Using "witnesses to war" such as artefacts and accounts from war survivors and veterans, the exhibition, which opens to the public on Saturday (Sept 23) and will run until March 25 2018, aims to offer a fresh perspective on the war and lead up to it.

The exhibition features over 130 artefacts from the national collection as well as many on loan from overseas museums and institutions and on display for the first time in Southeast Asia.

Highlights include the personal diary of late Singapore war hero Lim Bo Seng, on public display for the first time, and a 25-pounder field gun used by British and Commonwealth armies in World War II.

But it is the human stories that sets the exhibition apart, museum director Angelita Teo said in a speech at its launch on Friday (Sept 22).

Calling it the museum's most ambitious World War II exhibit to date, she said that feedback from a cross-section of society was sought on what they would like to see.
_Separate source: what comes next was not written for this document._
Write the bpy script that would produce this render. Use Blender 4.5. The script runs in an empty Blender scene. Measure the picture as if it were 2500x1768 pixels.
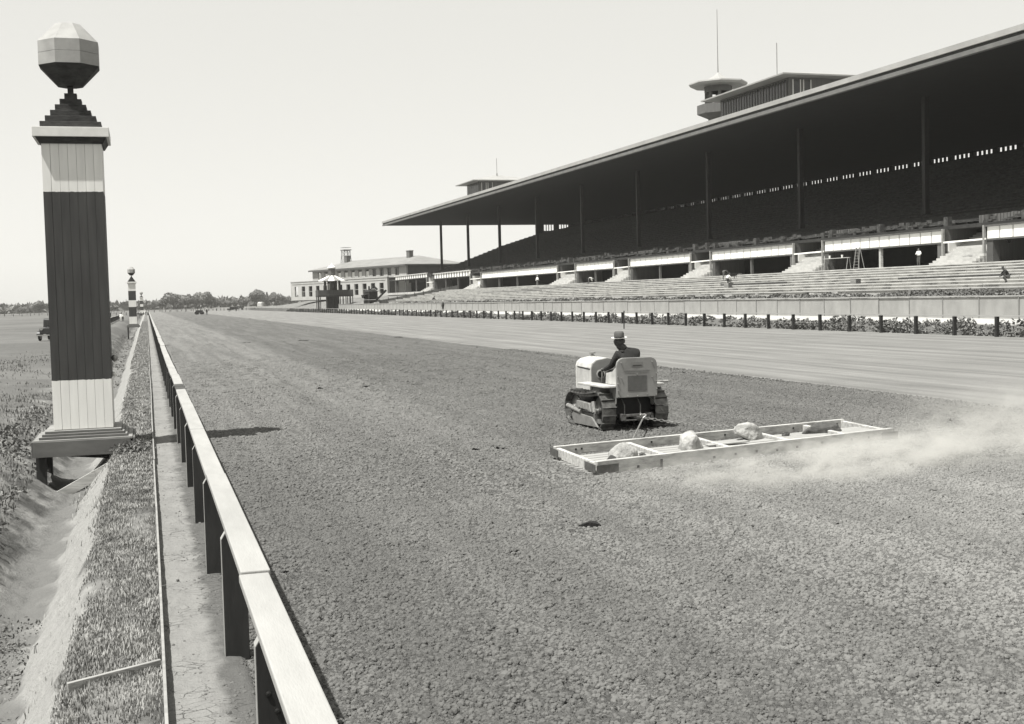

"The most repeated words were 'different', 'people' and 'stories'. What they hoped to see was more diversity with special focus on personal experiences. This inspired our curators to go our and collect stories from scratch," said Ms Teo.

For the first time, the museum also involved secondary and tertiary level students, who interviewed war survivors and helped with the presentation of their stories in the exhibition.

Minister for Culture, Community and Youth Grace Fu, who met with the war survivors featured in the exhibition, said on the sidelines of the launch that the difficult times brought out in them the human spirit.

"I think by having the students and Singaporeans involved, the experience of war through the survivors really teaches us about the important values seen through their actions," she said.

The exhibition commemorates of the 75th anniversary of the fall of Singapore this year.

Admission is free for Singapore citizens, permanent residents and visitors aged six and below.